■ Instructions for the task:
Retype, please, the listing from its opening line through the line that contains "mouse((-1.66, 3.42), math.radians(-70), DZ, 'black", both included, without the pictures.

■ Provided data:
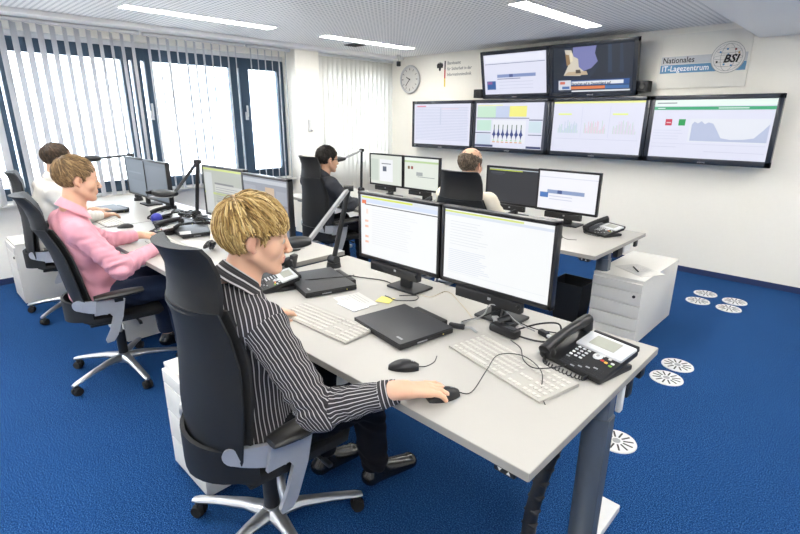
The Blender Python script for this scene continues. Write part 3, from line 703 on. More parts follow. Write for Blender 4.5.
mouse((-1.17, 1.185), math.radians(-50), DZ, 'black mouse standing free in front of the laptop', [(0, .05, .01), (-.015, .08, .004), (-.05, .11, .004), (-.09, .12, .008)])
mouse((-.968, 1.155), math.radians(-62), DZ, 'black mouse under the right hand of the blond man', [(0, .05, .01), (.01, .1, .003), (-.06, .2, .028), (-.14, .3, .03), (-.1, .38, .03), (.02, .37, .03), (.1, .31, .004), (.16, .28, .004)])
mouse((-4.13, 1.20), math.radians(-30), DPZ, 'black mouse on the desk between the pink shirt man and the window')
mouse((-1.66, 3.42), math.radians(-70), DZ, 'black mouse at the front of the far desk', [(0, .05, .01), (.03, .1, .003), (.02, .16, .003)])

# ------------------------------------------------------------------ phones
def phone(c, rz, dz, label, s=1.0, hcord=True, light=False):
    t = empty('desk_phone', (c[0], c[1], dz), rz, label, 'desk phone', 'desk telephones'); t.scale = (s, s, s)
    w, d = .20, .20; tilt = math.radians(13)
    T = R3(rx=tilt, loc=(0, -.10, .018))       # deck frame: x right, y up the deck
    m = MB(); m.box((.0, .105, -.006), (.245, .21, .022), BLK, .008, M=T)
    m.box((0, .05, .02), (.16, .06, .05), BLK, .006); m.box((.03, .0, .012), (.18, .17, .02), BLK, .006); m.build('body', t)
    m = MB(); m.box((.033, .160, .008), (.175, .092, .012), PHS, .005, M=T); pn = m.build('display_panel', t)
    m = MB(); m.box((.03, .164, .0148), (.095, .054, .002), LCD, M=T); m.build('display', pn)
    m = MB(); m.box((.035, .215, .004), (.17, .012, .02), BLK, .004, M=T); m.build('top_rim', t)
    m = MB()
    for r in range(4):
        for q in range(3): m.box((-.03 + .019 * q, .105 - .016 * r, .007), (.012, .008, .005), KEYG, .002, M=T, seg=1)
    m.build('number_keys', t); m = MB()
    for r in range(4):
        for q in range(7): m.box((-.03 + .0215 * q, .042 - .0115 * r, .006), (.015, .006, .003), BLKM if (r + q) % 5 else GRY, .001, M=T, seg=1)
    for (x, y, cc) in ((.085, .085, mat('amber_key', rgb(226, 170, 60), .4)), (.105, .092, KEYG), (.105, .078, mat('green_key', rgb(120, 170, 60), .4)), (.07, .088, mat('red_key', rgb(190, 60, 50), .4)), (.085, .108, KEYG), (.06, .112, KEYG)):
        m.box((x, y, .007), (.012, .009, .005), cc, .002, M=T, seg=1)
    m.build('function_keys', t)
    m = MB(); m.lathe([(.004, .008), (.012, .010), (.016, .007), (.017, .004)], PHS, (.045, .100, 0), 20, M=T); m.cyl((.045, .1, .004), (.045, .1, .009), .006, GRY, M=T, n=12); m.build('navigation_key', t)
    # handset lies along the left of the deck
    m = MB(); P = smooth_path([(-.088, -.01, .026), (-.088, .04, .038), (-.088, .11, .042), (-.088, .18, .041), (-.088, .225, .036)], 4)
    rs = [.024 + .006 * abs(i / (len(P) - 1) * 2 - 1) ** 2 for i in range(len(P))]
    m.tube(P, .022, BLK, 12, M=T, rs=rs, flat=.75)
    m.cyl((-.088, .008, .006), (-.088, .002, .034), .027, BLK, .025, 16, M=T); m.cyl((-.088, .212, .006), (-.088, .218, .040), .027, BLK, .025, 16, M=T); m.build('handset', t)
    if hcord:
        cd = []
        ax = smooth_path([(-.085, -.105, .03), (-.07, -.13, .012), (.0, -.135, .012), (.07, -.12, .012), (.075, -.09, .012)], 8)
        for i, p in enumerate(ax):
            for q in range(4):
                a = (i * 4 + q) * PI / 3; nx = ax[min(i + 1, len(ax) - 1)]; b = p.lerp(nx, q / 4); cd.append(b + Vector((0, .007 * math.cos(a), .007 * math.sin(a))))
        MB().tube(cd, .002, BLK, 5).build('coiled_cord', t)
    return t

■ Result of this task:
The Blender Python script for this scene continues. Write part 3, from line 703 on. More parts follow. Write for Blender 4.5.
mouse((-1.17, 1.185), math.radians(-50), DZ, 'black mouse standing free in front of the laptop', [(0, .05, .01), (-.015, .08, .004), (-.05, .11, .004), (-.09, .12, .008)])
mouse((-.968, 1.155), math.radians(-62), DZ, 'black mouse under the right hand of the blond man', [(0, .05, .01), (.01, .1, .003), (-.06, .2, .028), (-.14, .3, .03), (-.1, .38, .03), (.02, .37, .03), (.1, .31, .004), (.16, .28, .004)])
mouse((-4.13, 1.20), math.radians(-30), DPZ, 'black mouse on the desk between the pink shirt man and the window')
mouse((-1.66, 3.42), math.radians(-70), DZ, 'black mouse at the front of the far desk', [(0, .05, .01), (.03, .1, .003), (.02, .16, .003)])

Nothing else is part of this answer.